In a contingency table. the rows denote treatment or exposure and the columns denote alternative outcomes. Each value is the actual number of subjects, objects or events. Thus all values must be positive integers or zero. If the data you are importing has any negative values, the minus signs are simply ignored, so the value will become positive. If you want to include negative numbers, you are not really creating a contingency table. Drop the Change menu, choose Format Data Table, and choose a different kind of table. You probably want a Grouped table.

Excel can be configure to show negative values in red, without the negative sign. When you copy and paste this to Prism, the color is lost but the negative sign is not restored.

Some financial programs show negative numbers within parentheses. Prism does not understand this syntax, and the numbers will not be pasted as negative values.

In a survival table, the Y values are a code. One value (usually 1) indicates that the event (often death) occurred. The other value (usually 0) indicates that the data are censored after the specified X (time) value. Negative values are impossible.

Situations where fractional values can become integers when imported or pasted into a Prism table:

In a contingency table. the rows denote treatment or exposure and the columns denote alternative outcomes. Each value is the actual number of subjects, objects or events. Thus all values must be positive integers or zero. If the data you are importing or pasting has a decimal point, this will be ignored, so "1.23" will paste or import as "123".  If you want to include numbers of fractions, you are not really creating a contingency table. Drop the Change menu, choose Format Data Table, and choose a different kind of table. You probably want a Grouped table.
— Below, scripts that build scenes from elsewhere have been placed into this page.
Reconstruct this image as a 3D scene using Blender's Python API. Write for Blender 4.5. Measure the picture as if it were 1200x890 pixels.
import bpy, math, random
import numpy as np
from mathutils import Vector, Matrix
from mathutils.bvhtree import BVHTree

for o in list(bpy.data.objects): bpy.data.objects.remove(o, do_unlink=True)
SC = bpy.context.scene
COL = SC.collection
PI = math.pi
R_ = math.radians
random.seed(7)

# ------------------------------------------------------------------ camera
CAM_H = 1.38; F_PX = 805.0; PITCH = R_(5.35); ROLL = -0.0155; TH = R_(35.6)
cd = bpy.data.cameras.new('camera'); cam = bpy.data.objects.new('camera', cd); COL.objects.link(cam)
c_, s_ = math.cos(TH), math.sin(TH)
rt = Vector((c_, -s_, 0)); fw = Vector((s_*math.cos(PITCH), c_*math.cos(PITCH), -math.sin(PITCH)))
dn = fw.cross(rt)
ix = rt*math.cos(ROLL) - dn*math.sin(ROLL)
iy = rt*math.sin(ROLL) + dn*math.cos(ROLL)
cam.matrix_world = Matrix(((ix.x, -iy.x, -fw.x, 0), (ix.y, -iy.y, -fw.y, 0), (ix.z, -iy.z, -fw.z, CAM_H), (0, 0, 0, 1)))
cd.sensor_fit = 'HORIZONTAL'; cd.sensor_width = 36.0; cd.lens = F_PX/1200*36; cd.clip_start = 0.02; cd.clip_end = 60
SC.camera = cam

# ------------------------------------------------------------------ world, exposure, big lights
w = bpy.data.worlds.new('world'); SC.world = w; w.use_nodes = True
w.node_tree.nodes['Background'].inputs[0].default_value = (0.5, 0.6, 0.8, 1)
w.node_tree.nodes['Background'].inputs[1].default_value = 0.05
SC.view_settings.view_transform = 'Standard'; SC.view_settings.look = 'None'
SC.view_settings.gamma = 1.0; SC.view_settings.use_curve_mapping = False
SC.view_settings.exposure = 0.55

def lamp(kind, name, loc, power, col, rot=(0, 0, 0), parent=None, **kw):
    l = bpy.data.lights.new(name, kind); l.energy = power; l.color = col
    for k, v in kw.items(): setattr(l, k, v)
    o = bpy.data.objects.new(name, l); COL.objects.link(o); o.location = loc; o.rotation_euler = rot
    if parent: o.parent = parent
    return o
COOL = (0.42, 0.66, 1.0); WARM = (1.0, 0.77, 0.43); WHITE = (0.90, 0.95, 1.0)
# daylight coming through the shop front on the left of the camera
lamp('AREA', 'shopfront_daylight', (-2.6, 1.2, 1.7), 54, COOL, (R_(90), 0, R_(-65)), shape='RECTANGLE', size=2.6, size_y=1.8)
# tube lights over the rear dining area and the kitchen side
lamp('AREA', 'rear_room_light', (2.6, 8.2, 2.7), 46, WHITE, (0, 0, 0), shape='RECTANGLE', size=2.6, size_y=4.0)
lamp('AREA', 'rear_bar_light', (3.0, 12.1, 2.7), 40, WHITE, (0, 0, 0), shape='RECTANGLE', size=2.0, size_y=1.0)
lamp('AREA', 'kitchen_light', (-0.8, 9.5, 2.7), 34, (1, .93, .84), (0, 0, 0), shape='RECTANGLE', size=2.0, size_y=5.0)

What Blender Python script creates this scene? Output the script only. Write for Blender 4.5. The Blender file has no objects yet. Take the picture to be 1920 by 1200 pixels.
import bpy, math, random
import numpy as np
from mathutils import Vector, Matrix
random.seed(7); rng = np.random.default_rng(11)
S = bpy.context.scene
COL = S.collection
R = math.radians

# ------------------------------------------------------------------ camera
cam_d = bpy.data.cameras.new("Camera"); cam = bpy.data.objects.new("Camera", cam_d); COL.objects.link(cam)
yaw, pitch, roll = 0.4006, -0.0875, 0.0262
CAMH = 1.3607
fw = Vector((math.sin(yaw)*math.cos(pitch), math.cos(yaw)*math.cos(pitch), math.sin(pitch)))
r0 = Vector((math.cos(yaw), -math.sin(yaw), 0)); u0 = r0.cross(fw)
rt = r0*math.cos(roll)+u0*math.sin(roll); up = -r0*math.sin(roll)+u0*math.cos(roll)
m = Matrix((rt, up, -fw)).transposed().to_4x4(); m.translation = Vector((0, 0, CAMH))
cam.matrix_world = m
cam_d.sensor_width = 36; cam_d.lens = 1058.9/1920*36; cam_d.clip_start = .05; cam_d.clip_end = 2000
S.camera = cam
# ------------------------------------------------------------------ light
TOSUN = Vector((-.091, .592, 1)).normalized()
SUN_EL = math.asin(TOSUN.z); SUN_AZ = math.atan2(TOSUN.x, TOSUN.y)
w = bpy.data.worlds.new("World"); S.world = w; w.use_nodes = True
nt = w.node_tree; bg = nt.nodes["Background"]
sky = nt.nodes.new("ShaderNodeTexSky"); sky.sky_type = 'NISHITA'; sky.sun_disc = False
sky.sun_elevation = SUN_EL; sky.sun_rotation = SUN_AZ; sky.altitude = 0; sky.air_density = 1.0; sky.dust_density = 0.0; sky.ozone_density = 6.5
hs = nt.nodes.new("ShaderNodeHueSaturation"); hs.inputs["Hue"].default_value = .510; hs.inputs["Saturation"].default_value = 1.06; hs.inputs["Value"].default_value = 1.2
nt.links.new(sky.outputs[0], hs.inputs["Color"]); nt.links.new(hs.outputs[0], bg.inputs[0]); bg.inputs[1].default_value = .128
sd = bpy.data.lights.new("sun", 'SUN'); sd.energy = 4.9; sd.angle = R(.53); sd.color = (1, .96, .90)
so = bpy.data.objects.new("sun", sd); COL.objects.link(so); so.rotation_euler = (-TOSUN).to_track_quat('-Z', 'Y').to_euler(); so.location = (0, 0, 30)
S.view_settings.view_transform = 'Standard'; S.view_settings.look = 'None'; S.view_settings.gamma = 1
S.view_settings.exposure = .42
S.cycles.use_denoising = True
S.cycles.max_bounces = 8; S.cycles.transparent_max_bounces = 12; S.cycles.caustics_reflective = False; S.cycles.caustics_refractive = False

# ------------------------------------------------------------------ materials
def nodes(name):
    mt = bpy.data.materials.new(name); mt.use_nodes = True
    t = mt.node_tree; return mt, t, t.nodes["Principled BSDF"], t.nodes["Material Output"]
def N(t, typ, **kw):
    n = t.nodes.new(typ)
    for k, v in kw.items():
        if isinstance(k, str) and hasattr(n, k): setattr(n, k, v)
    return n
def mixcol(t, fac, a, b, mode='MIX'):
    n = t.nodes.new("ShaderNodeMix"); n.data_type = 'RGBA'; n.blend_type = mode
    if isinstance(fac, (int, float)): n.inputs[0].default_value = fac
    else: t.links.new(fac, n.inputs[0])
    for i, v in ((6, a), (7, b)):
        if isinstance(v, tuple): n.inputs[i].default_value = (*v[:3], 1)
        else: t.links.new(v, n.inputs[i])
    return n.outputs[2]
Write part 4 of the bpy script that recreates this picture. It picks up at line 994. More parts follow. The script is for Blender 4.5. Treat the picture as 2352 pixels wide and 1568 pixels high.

The Y columns of survival tables hold simple code values. Usually, 1 means death (or some other event happened) and 0 means the data were censored. You can change the code, but Prism can only accept integers into the Y columns of survival tables.

Number format can depend on where you (or whoever made the text file) lives. A comma sometimes denotes thousands, but sometimes is a decimal separator. If you have trouble, use Edit..Paste Special (instead of plain Paste). The first tab of Paste Special dialog (which is identical to the Import dialog) lets you define what commas mean.